↓

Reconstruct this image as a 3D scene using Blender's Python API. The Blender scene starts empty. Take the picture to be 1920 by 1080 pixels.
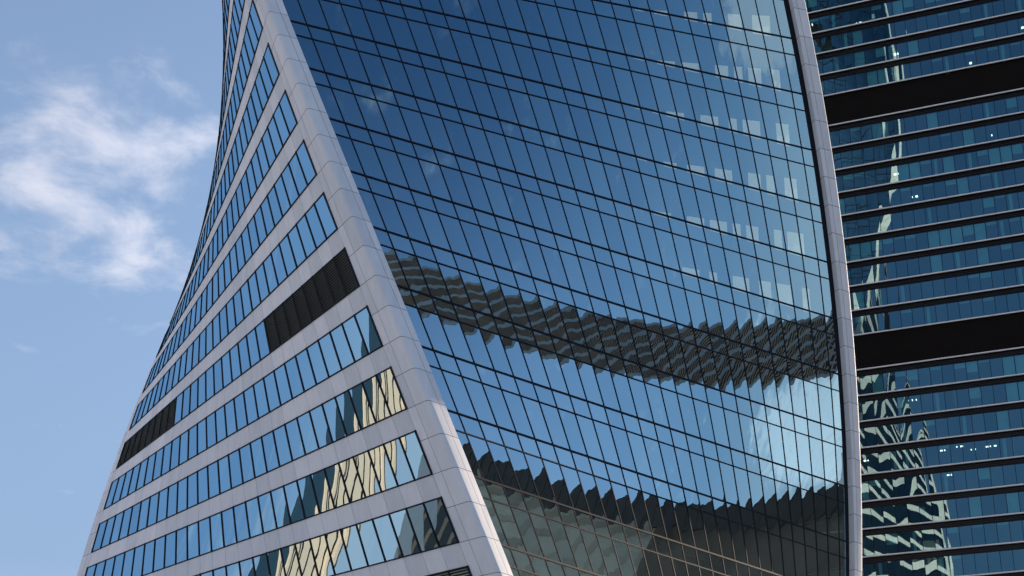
import bpy, math, random
import numpy as np
from mathutils import Vector, Matrix
R = math.radians
random.seed(7)
scene = bpy.context.scene
COL = scene.collection
H_EYE = 1.7

# ------------------------------------------------------------------ camera
F_PX, YAW, PITCH, ROLL = 2498.437, 0.10233, 0.33016, -0.01261
cam_d = bpy.data.cameras.new("camera")
cam = bpy.data.objects.new("camera", cam_d); COL.objects.link(cam)
cam_d.sensor_width = 36.0
cam_d.lens = F_PX / 1920.0 * 36.0
cam_d.shift_x = -144.729 / 1920.0
cam_d.shift_y = 373.982 / 1920.0
cam_d.clip_start = 0.5
cam_d.clip_end = 20000
fwd = Vector((math.sin(YAW) * math.cos(PITCH), math.cos(YAW) * math.cos(PITCH), math.sin(PITCH)))
r0 = Vector((math.cos(YAW), -math.sin(YAW), 0)); u0 = r0.cross(fwd)
rr = math.cos(ROLL) * r0 + math.sin(ROLL) * u0
uu = -math.sin(ROLL) * r0 + math.cos(ROLL) * u0
M = Matrix((rr, uu, -fwd)).transposed().to_4x4()
M.translation = Vector((0, 0, H_EYE))
cam.matrix_world = M
scene.camera = cam

# ------------------------------------------------------------------ light
SUN_AZ, SUN_EL = 56.0, 18.0
scene.view_settings.view_transform = 'Standard'
scene.view_settings.look = 'None'
scene.view_settings.exposure = 0.85
scene.view_settings.gamma = 1
sun_d = bpy.data.lights.new("sun", 'SUN'); sun_d.energy = 4.2; sun_d.angle = R(0.5)
sun_d.color = (1.0, 0.80, 0.62)
sun = bpy.data.objects.new("sun", sun_d); COL.objects.link(sun)
sdir = Vector((math.sin(R(SUN_AZ)) * math.cos(R(SUN_EL)), math.cos(R(SUN_AZ)) * math.cos(R(SUN_EL)), math.sin(R(SUN_EL))))
sun.rotation_euler = sdir.to_track_quat('Z', 'Y').to_euler()
sun.location = sdir * 500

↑

# To do:
Please repeat exactly the data above from its first line to the line that contains "H_EYE = 1.7", inclusive, and leave every picture out.

# The completed task:
Reconstruct this image as a 3D scene using Blender's Python API. The Blender scene starts empty. Take the picture to be 1920 by 1080 pixels.
import bpy, math, random
import numpy as np
from mathutils import Vector, Matrix
R = math.radians
random.seed(7)
scene = bpy.context.scene
COL = scene.collection
H_EYE = 1.7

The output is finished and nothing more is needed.